Thompson’s later renditions of Craig’s romance with his first girlfriend, Raina, is beautifully rendered. One can feel Thompson’s aching, undying love for the girl behind the character in the beautiful way he draws her every inch. There story has its own moments of magical rendition, along with its sorrows. Craig comes out to visit Raina and stays with her family for two weeks. What he sees, as his romance blossoms, is the death of a marriage and the wide ranging psychic wounds it inflicts on Raina and her two adopted, retarded siblings.

As teenagers are wont to do, Craig sneaks from his guest room and sleeps each night with Raina, waking in time to creep back to his own room before anyone else gets up. The morning the alarm clock is neglected, Raina’s dad finds them together in bed. Thompson’s rendition of this is truly heartrendingly inscribed, the gamut of emotions playing across her father’s wordless face a real talent.

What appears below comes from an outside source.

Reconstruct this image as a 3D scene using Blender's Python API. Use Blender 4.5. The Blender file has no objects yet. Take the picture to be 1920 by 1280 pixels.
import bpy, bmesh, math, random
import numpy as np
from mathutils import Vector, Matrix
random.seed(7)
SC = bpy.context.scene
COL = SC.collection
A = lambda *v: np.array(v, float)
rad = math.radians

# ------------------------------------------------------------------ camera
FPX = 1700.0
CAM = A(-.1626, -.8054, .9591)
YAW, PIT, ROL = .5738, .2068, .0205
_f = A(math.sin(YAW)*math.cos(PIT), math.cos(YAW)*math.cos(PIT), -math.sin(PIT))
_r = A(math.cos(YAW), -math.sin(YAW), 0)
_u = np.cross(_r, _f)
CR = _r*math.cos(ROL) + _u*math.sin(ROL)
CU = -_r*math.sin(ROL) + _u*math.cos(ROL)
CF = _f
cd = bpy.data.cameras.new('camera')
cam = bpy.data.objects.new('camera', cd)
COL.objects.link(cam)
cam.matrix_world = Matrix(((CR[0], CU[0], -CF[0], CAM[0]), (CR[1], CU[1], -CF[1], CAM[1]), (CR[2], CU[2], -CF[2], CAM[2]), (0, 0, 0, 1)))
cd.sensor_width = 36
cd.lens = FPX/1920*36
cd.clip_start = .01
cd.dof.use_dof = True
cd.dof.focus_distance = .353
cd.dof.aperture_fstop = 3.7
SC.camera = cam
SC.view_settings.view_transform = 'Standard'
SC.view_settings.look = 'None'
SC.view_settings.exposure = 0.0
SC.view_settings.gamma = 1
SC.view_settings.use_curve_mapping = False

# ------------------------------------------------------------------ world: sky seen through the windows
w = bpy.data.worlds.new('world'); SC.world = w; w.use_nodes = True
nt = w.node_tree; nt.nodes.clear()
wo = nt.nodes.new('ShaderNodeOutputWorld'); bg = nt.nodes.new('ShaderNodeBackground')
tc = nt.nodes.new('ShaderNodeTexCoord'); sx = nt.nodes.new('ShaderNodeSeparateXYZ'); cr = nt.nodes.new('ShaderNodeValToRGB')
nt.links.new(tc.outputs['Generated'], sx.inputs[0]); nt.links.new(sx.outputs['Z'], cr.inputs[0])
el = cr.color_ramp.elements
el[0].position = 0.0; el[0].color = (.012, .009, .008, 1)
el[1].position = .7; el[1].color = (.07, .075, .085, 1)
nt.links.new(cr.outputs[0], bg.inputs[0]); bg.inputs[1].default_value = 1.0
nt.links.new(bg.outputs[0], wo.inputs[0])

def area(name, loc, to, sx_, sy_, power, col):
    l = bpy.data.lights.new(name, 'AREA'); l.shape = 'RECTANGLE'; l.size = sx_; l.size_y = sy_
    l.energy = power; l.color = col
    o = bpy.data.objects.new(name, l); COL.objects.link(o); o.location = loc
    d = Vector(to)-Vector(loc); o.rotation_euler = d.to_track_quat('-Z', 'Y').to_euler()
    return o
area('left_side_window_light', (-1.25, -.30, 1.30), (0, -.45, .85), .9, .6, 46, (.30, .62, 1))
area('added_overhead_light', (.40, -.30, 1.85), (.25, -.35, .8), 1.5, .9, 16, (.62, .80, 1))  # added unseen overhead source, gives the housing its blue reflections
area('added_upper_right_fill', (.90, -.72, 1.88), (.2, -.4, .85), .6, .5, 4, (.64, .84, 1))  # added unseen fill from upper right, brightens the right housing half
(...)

Neil Gaiman, in his back cover blurb, might be going a little over the top in his praise, calling Blankets “probably the most important graphic novel since Jimmy Corrigan.” Thompson’s work is neither as ambitious as Ware’s, nor as revolutionary in its use of narrative forms unique to graphic novels. Blankets tells a nearly universal story of love found and love lost, and of the poignant melancholy that persists long after an unhappy childhood has been lived through. And it tells that story, as Gaiman accurately notes, in a manner that is “moving, tender, beautifully drawn, painfully honest.”